Dass die chinesische Stadt von Frühling an eine waldpädagogische Einrichtung haben wird, ist eine Art Sahnehäubchen auf einem Projekt deutsch-chinesischer Entwicklungszusammenarbeit. Seit 2004 werden in der Gegend um Tianshui in der Provinz Gansu mehr als 35 000 Hektar aufgeforstet. Der Bund fördert diese Maßnahme mit 7,67 Millionen Euro; die Chinesen steuern umgerechnet etwa 5,5 Millionen Euro bei. Das Projekt endet nächstes Jahr. Und weil noch Geld übrig war, ist eine sinnvolle Verwendung dafür gesucht worden: So kam es schließlich zum Bau des Zentrums.

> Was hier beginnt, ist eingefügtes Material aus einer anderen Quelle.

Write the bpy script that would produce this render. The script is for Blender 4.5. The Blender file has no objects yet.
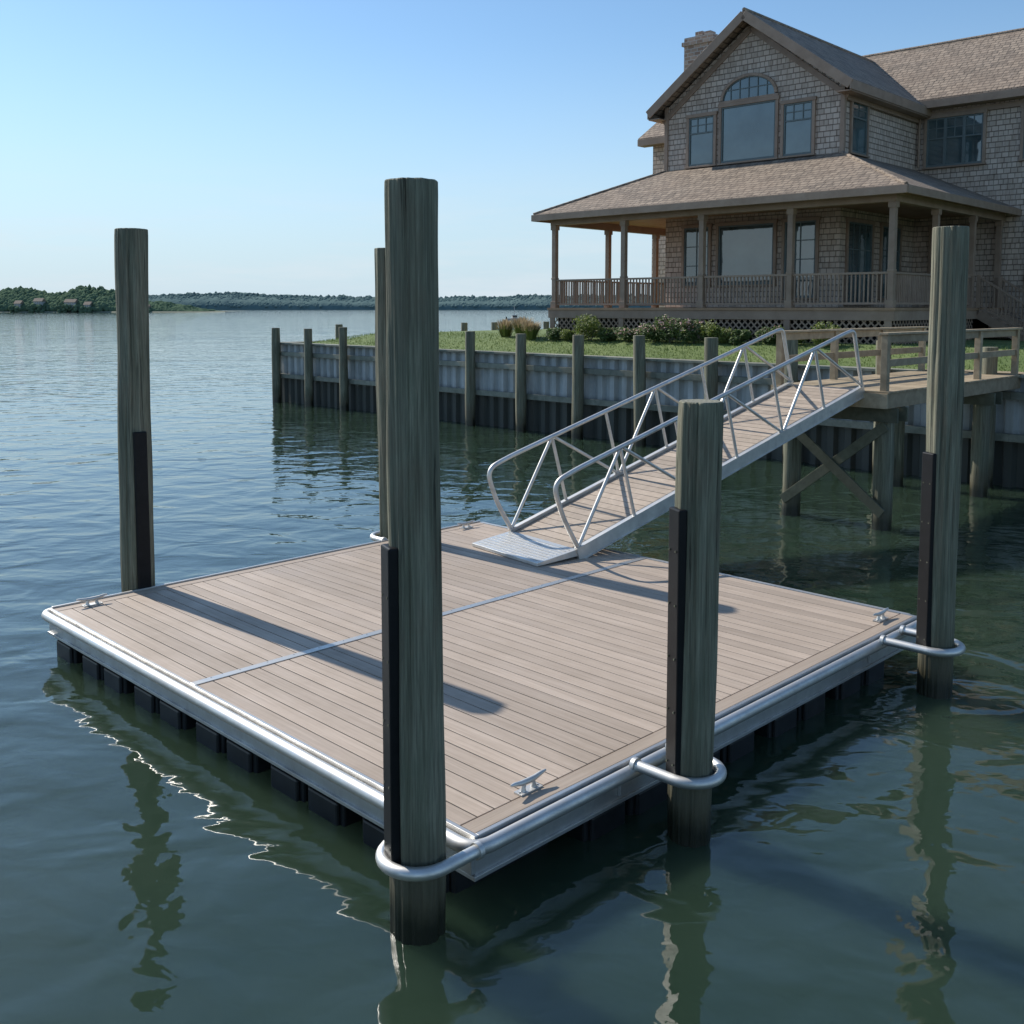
import bpy, math, random, bmesh
from mathutils import Vector, Matrix, noise
random.seed(7)
scene = bpy.context.scene
R2 = math.sqrt(0.5)

# ------------------------------------------------------------------ builder
class B:
    def __init__(s, M=None):
        s.v = []; s.f = []; s.m = []; s.s = []
        s.M = M
    def add(s, verts, faces, mat=0, smooth=False):
        o = len(s.v)
        for p in verts:
            p = Vector(p)
            if s.M is not None: p = s.M @ p
            s.v.append(p)
        for fc in faces:
            s.f.append([i + o for i in fc]); s.m.append(mat); s.s.append(smooth)
    def bx(s, x0, x1, y0, y1, z0, z1, mat=0):
        x0, x1 = min(x0, x1), max(x0, x1); y0, y1 = min(y0, y1), max(y0, y1); z0, z1 = min(z0, z1), max(z0, z1)
        s.add([(x0,y0,z0),(x1,y0,z0),(x1,y1,z0),(x0,y1,z0),(x0,y0,z1),(x1,y0,z1),(x1,y1,z1),(x0,y1,z1)],
              [(0,3,2,1),(4,5,6,7),(0,1,5,4),(1,2,6,5),(2,3,7,6),(3,0,4,7)], mat)
    def beam(s, p0, p1, w, h, mat=0, up=(0,0,1)):
        p0 = Vector(p0); p1 = Vector(p1); d = (p1-p0).normalized()
        side = d.cross(Vector(up))
        if side.length < 1e-4: side = Vector((1,0,0))
        side.normalize(); u = side.cross(d).normalized()
        a = side*w/2; b = u*h/2
        vs = [p0-a-b, p0+a-b, p0+a+b, p0-a+b, p1-a-b, p1+a-b, p1+a+b, p1-a+b]
        s.add(vs, [(0,1,2,3),(4,7,6,5),(0,4,5,1),(1,5,6,2),(2,6,7,3),(3,7,4,0)], mat)
    def prism(s, poly, ext, mat=0):
        n = len(poly); e = Vector(ext)
        vs = [Vector(p) for p in poly] + [Vector(p)+e for p in poly]
        nr = (vs[1]-vs[0]).cross(vs[2]-vs[1])
        fl = nr.dot(e) > 0
        a = list(range(n)); b = [i+n for i in range(n)]
        fs = [a[::-1] if fl else a, b if fl else b[::-1]]
        for i in range(n):
            j = (i+1) % n
            q = [i, j, j+n, i+n]
            fs.append(q if fl else q[::-1])
        s.add(vs, fs, mat)
    def tube(s, pts, r, seg=12, mat=0, closed=False):
        pts = [Vector(p) for p in pts]; n = len(pts)
        rs = r if isinstance(r, (list, tuple)) else [r]*n
        tans = []
        for i in range(n):
            if closed: t = pts[(i+1)%n]-pts[(i-1)%n]
            elif i == 0: t = pts[1]-pts[0]
            elif i == n-1: t = pts[-1]-pts[-2]
            else: t = (pts[i+1]-pts[i]).normalized() + (pts[i]-pts[i-1]).normalized()
            tans.append(t.normalized())
        nrm = tans[0].orthogonal().normalized()
        vs = []
        for i in range(n):
            t = tans[i]; nrm = (nrm - t*nrm.dot(t)).normalized(); bb = t.cross(nrm)
            for k in range(seg):
                a = 2*math.pi*k/seg
                vs.append(pts[i] + (nrm*math.cos(a)+bb*math.sin(a))*rs[i])
        fs = []
        for i in range(n if closed else n-1):
            j = (i+1) % n
            for k in range(seg):
                l = (k+1) % seg
                fs.append((i*seg+k, i*seg+l, j*seg+l, j*seg+k))
        s.add(vs, fs, mat, True)
        if not closed:
            s.add(vs[:seg], [list(range(seg))[::-1]], mat)
            s.add(vs[-seg:], [list(range(seg))], mat)
    def make(s, name, mats, parent=None, bevel=0, loc=None, rotz=0):
        me = bpy.data.meshes.new(name)
        me.from_pydata([tuple(p) for p in s.v], [], s.f)
        for m in mats: me.materials.append(m)
        me.polygons.foreach_set('material_index', s.m)
        me.polygons.foreach_set('use_smooth', s.s)
        me.update()
        uv = me.uv_layers.new(name='UVMap')
        Z = Vector((0,0,1))
        for p in me.polygons:
            nn = p.normal
            if abs(nn.z) > 0.995: t = Vector((1,0,0)); b = Vector((0,1,0))
            else:
                t = Z.cross(nn).normalized(); b = nn.cross(t)
            for li in p.loop_indices:
                c = me.vertices[me.loops[li].vertex_index].co
                uv.data[li].uv = (c.dot(t), c.dot(b))
        ob = bpy.data.objects.new(name, me)
        scene.collection.objects.link(ob)
        if parent: ob.parent = parent
        if loc: ob.location = loc
        ob.rotation_euler = (0,0,rotz)
        if bevel:
            md = ob.modifiers.new('bevel', 'BEVEL'); md.width = bevel; md.segments = 2; md.limit_method = 'ANGLE'; md.angle_limit = math.radians(50)
        return ob

def empty(name, loc, rotz=0):
    e = bpy.data.objects.new(name, None); scene.collection.objects.link(e)
    e.location = loc; e.rotation_euler = (0,0,rotz); e.empty_display_size = 0.5
    return e

def fillet(pts, rad, n=7):
    pts = [Vector(p) for p in pts]; out = [pts[0]]
    for i in range(1, len(pts)-1):
        a, b, c = pts[i-1], pts[i], pts[i+1]
        d1 = (a-b).normalized(); d2 = (c-b).normalized()
        rr = min(rad, (a-b).length*0.48, (c-b).length*0.48)
        s0 = b+d1*rr; s1 = b+d2*rr
        for k in range(n+1):
            t = k/n
            out.append(s0*(1-t)**2 + b*2*t*(1-t) + s1*t*t)
    out.append(pts[-1]); return out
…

„Mit dem wachsenden Wald muss man auch das Bewusstsein der Bevölkerung stärken“, sagt Berthold Reichle. Denn es helfe nichts, wenn die Menschen den Wald nicht zu schätzen wissen. Wenn sie nicht verstehen, warum all die Bäume gepflanzt worden sind. „Es muss bei den Menschen verankert sein, das ist letztlich ein Erfolgsfaktor.“ Schließlich gebe es einen Grund, dass bei Tianshui aufgeforstet worden ist. Hauptsächlich soll der Wald die Bodenerosionen durch Wind und Wasser verhindern.

Vertreter anderer chinesischer Provinzen sind neugierig

Berthold Reichle ist damals mit Vorurteilen im Gepäck zu seiner ersten Chinareise aufgebrochen. Im Gespräch mit Schülern, Lehrern und Förstern war er umso erstaunter, „wie gut die Leute in Tianshui über den Wald Bescheid wissen und wie wichtig er für ihr Leben ist“, sagt Reichle. „Der Klimawandel ist dort durchaus ein Thema.“

Als die chinesische Delegation 2010 Degerloch besuchte, war es die damals neue Dauerausstellung namens „Stadt, Wald, Welt“, die die Besucher aus Asien in ihren Bann gezogen hat. Die Schau will zeigen, dass alles mit allem zusammenhängt und dass Wald mehr als ein Haufen Holz ist. Sie handelt unter anderem von Wasser, dem Klima, von Konsum, dem Umweltschutz und den globalen Auswirkungen. „Die Themen gehen alle an“, sagt Reichle.

Diese Gedanken werden die Chinesen in ihrem Haus fortpflanzen. Und wahrscheinlich nicht nur dort. Denn Vertreter anderer chinesischer Provinzen sind bereits neugierig geworden. Wenn die Einrichtung im April 2013 eröffnet, wird dort gleichzeitig zu einer nationalen Tagung geladen. Mit dabei: Berthold Reichle aus Degerloch.